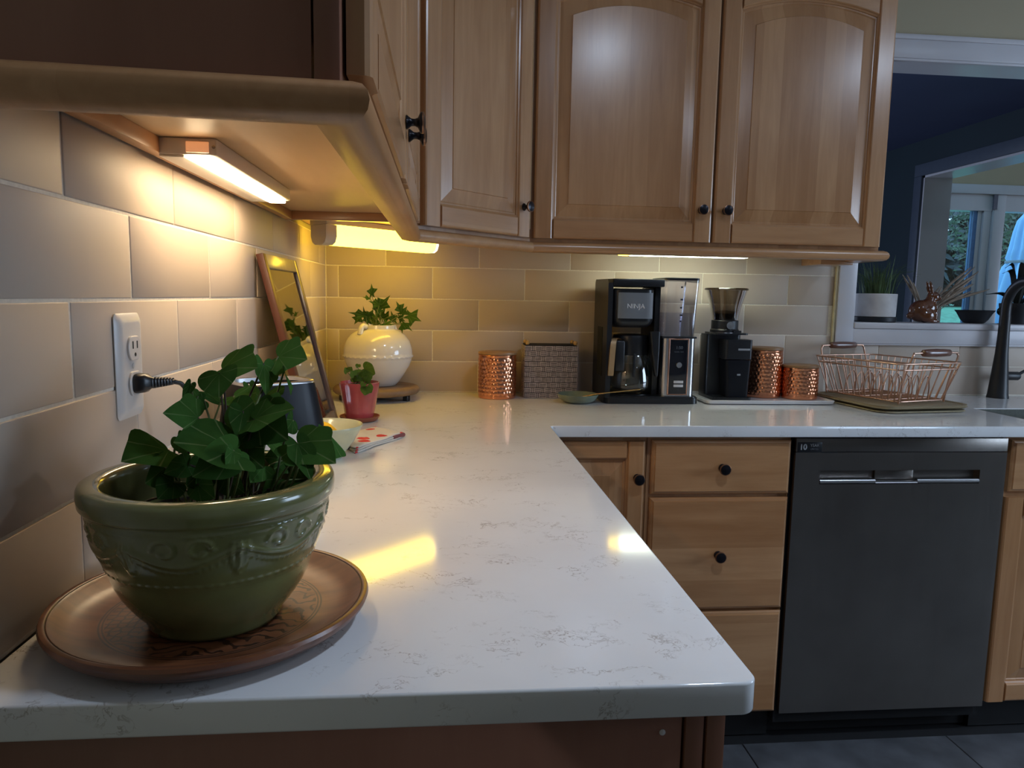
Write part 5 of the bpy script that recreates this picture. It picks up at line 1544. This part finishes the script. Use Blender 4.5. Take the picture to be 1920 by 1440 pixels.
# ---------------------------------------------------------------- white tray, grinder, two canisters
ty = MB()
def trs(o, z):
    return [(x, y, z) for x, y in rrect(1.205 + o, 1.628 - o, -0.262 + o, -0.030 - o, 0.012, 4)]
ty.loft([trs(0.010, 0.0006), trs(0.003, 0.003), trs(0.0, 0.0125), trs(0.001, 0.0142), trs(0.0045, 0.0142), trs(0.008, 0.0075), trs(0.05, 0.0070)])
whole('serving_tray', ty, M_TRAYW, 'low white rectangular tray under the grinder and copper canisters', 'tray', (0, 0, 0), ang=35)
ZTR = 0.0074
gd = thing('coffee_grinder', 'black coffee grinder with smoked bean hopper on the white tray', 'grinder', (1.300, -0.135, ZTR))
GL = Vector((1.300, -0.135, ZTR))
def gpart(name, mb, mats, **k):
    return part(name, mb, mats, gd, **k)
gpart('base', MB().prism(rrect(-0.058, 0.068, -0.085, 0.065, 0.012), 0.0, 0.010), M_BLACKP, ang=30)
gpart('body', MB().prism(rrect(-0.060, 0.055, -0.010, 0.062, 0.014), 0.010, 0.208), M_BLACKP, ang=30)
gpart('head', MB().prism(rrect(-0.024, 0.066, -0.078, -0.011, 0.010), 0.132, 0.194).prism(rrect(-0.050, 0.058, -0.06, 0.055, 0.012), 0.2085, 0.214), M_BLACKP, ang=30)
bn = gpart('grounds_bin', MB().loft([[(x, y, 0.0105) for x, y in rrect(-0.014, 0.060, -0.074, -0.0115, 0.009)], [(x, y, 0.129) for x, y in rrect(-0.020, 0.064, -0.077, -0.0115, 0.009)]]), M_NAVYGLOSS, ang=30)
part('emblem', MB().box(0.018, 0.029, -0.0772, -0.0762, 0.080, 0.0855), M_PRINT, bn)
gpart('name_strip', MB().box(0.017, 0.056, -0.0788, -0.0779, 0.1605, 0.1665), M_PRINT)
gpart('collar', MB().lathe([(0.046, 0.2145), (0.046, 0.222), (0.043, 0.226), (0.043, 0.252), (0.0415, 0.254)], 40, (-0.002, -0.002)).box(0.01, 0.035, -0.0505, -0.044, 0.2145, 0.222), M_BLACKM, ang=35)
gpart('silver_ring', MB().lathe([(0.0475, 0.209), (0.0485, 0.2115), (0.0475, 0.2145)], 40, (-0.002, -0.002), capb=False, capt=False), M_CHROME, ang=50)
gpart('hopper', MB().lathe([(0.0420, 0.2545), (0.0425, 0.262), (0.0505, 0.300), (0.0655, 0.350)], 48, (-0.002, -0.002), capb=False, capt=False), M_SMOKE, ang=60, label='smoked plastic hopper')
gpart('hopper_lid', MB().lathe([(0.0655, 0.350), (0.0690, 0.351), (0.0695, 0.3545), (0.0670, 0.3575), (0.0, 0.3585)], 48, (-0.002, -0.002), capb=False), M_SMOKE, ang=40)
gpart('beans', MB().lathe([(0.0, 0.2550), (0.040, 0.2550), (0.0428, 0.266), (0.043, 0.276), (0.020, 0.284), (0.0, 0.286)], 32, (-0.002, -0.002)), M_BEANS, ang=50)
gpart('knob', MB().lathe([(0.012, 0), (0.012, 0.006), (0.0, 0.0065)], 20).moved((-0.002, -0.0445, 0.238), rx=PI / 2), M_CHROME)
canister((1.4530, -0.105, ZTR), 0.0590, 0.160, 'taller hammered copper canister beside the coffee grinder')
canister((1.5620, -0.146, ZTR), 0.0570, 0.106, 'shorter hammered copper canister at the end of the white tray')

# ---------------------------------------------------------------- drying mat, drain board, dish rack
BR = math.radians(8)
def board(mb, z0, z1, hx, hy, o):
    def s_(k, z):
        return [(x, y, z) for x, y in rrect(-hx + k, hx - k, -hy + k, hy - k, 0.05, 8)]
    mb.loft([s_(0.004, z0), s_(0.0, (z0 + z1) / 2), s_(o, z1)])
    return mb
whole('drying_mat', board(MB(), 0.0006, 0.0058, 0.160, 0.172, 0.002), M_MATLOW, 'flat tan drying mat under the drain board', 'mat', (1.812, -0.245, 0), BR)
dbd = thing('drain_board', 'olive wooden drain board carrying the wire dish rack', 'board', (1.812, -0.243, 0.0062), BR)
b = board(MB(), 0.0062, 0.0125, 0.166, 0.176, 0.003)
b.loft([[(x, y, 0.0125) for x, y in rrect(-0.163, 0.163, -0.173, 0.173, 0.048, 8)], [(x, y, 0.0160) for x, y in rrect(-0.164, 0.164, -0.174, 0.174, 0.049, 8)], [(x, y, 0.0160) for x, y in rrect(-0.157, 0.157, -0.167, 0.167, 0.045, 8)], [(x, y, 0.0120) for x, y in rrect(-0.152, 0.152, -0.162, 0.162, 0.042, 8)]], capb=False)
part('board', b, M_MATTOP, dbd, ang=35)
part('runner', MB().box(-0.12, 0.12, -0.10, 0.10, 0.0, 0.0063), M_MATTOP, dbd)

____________

◆ **Task directions**:
All of the lines above should be printed exactly, minus the pictures.

◆ **Answer to the exercise**:
Write part 5 of the bpy script that recreates this picture. It picks up at line 1544. This part finishes the script. Use Blender 4.5. Take the picture to be 1920 by 1440 pixels.
# ---------------------------------------------------------------- white tray, grinder, two canisters
ty = MB()
def trs(o, z):
    return [(x, y, z) for x, y in rrect(1.205 + o, 1.628 - o, -0.262 + o, -0.030 - o, 0.012, 4)]
ty.loft([trs(0.010, 0.0006), trs(0.003, 0.003), trs(0.0, 0.0125), trs(0.001, 0.0142), trs(0.0045, 0.0142), trs(0.008, 0.0075), trs(0.05, 0.0070)])
whole('serving_tray', ty, M_TRAYW, 'low white rectangular tray under the grinder and copper canisters', 'tray', (0, 0, 0), ang=35)
ZTR = 0.0074
gd = thing('coffee_grinder', 'black coffee grinder with smoked bean hopper on the white tray', 'grinder', (1.300, -0.135, ZTR))
GL = Vector((1.300, -0.135, ZTR))
def gpart(name, mb, mats, **k):
    return part(name, mb, mats, gd, **k)
gpart('base', MB().prism(rrect(-0.058, 0.068, -0.085, 0.065, 0.012), 0.0, 0.010), M_BLACKP, ang=30)
gpart('body', MB().prism(rrect(-0.060, 0.055, -0.010, 0.062, 0.014), 0.010, 0.208), M_BLACKP, ang=30)
gpart('head', MB().prism(rrect(-0.024, 0.066, -0.078, -0.011, 0.010), 0.132, 0.194).prism(rrect(-0.050, 0.058, -0.06, 0.055, 0.012), 0.2085, 0.214), M_BLACKP, ang=30)
bn = gpart('grounds_bin', MB().loft([[(x, y, 0.0105) for x, y in rrect(-0.014, 0.060, -0.074, -0.0115, 0.009)], [(x, y, 0.129) for x, y in rrect(-0.020, 0.064, -0.077, -0.0115, 0.009)]]), M_NAVYGLOSS, ang=30)
part('emblem', MB().box(0.018, 0.029, -0.0772, -0.0762, 0.080, 0.0855), M_PRINT, bn)
gpart('name_strip', MB().box(0.017, 0.056, -0.0788, -0.0779, 0.1605, 0.1665), M_PRINT)
gpart('collar', MB().lathe([(0.046, 0.2145), (0.046, 0.222), (0.043, 0.226), (0.043, 0.252), (0.0415, 0.254)], 40, (-0.002, -0.002)).box(0.01, 0.035, -0.0505, -0.044, 0.2145, 0.222), M_BLACKM, ang=35)
gpart('silver_ring', MB().lathe([(0.0475, 0.209), (0.0485, 0.2115), (0.0475, 0.2145)], 40, (-0.002, -0.002), capb=False, capt=False), M_CHROME, ang=50)
gpart('hopper', MB().lathe([(0.0420, 0.2545), (0.0425, 0.262), (0.0505, 0.300), (0.0655, 0.350)], 48, (-0.002, -0.002), capb=False, capt=False), M_SMOKE, ang=60, label='smoked plastic hopper')
gpart('hopper_lid', MB().lathe([(0.0655, 0.350), (0.0690, 0.351), (0.0695, 0.3545), (0.0670, 0.3575), (0.0, 0.3585)], 48, (-0.002, -0.002), capb=False), M_SMOKE, ang=40)
gpart('beans', MB().lathe([(0.0, 0.2550), (0.040, 0.2550), (0.0428, 0.266), (0.043, 0.276), (0.020, 0.284), (0.0, 0.286)], 32, (-0.002, -0.002)), M_BEANS, ang=50)
gpart('knob', MB().lathe([(0.012, 0), (0.012, 0.006), (0.0, 0.0065)], 20).moved((-0.002, -0.0445, 0.238), rx=PI / 2), M_CHROME)
canister((1.4530, -0.105, ZTR), 0.0590, 0.160, 'taller hammered copper canister beside the coffee grinder')
canister((1.5620, -0.146, ZTR), 0.0570, 0.106, 'shorter hammered copper canister at the end of the white tray')

# ---------------------------------------------------------------- drying mat, drain board, dish rack
BR = math.radians(8)
def board(mb, z0, z1, hx, hy, o):
    def s_(k, z):
        return [(x, y, z) for x, y in rrect(-hx + k, hx - k, -hy + k, hy - k, 0.05, 8)]
    mb.loft([s_(0.004, z0), s_(0.0, (z0 + z1) / 2), s_(o, z1)])
    return mb
whole('drying_mat', board(MB(), 0.0006, 0.0058, 0.160, 0.172, 0.002), M_MATLOW, 'flat tan drying mat under the drain board', 'mat', (1.812, -0.245, 0), BR)
dbd = thing('drain_board', 'olive wooden drain board carrying the wire dish rack', 'board', (1.812, -0.243, 0.0062), BR)
b = board(MB(), 0.0062, 0.0125, 0.166, 0.176, 0.003)
b.loft([[(x, y, 0.0125) for x, y in rrect(-0.163, 0.163, -0.173, 0.173, 0.048, 8)], [(x, y, 0.0160) for x, y in rrect(-0.164, 0.164, -0.174, 0.174, 0.049, 8)], [(x, y, 0.0160) for x, y in rrect(-0.157, 0.157, -0.167, 0.167, 0.045, 8)], [(x, y, 0.0120) for x, y in rrect(-0.152, 0.152, -0.162, 0.162, 0.042, 8)]], capb=False)
part('board', b, M_MATTOP, dbd, ang=35)
part('runner', MB().box(-0.12, 0.12, -0.10, 0.10, 0.0, 0.0063), M_MATTOP, dbd)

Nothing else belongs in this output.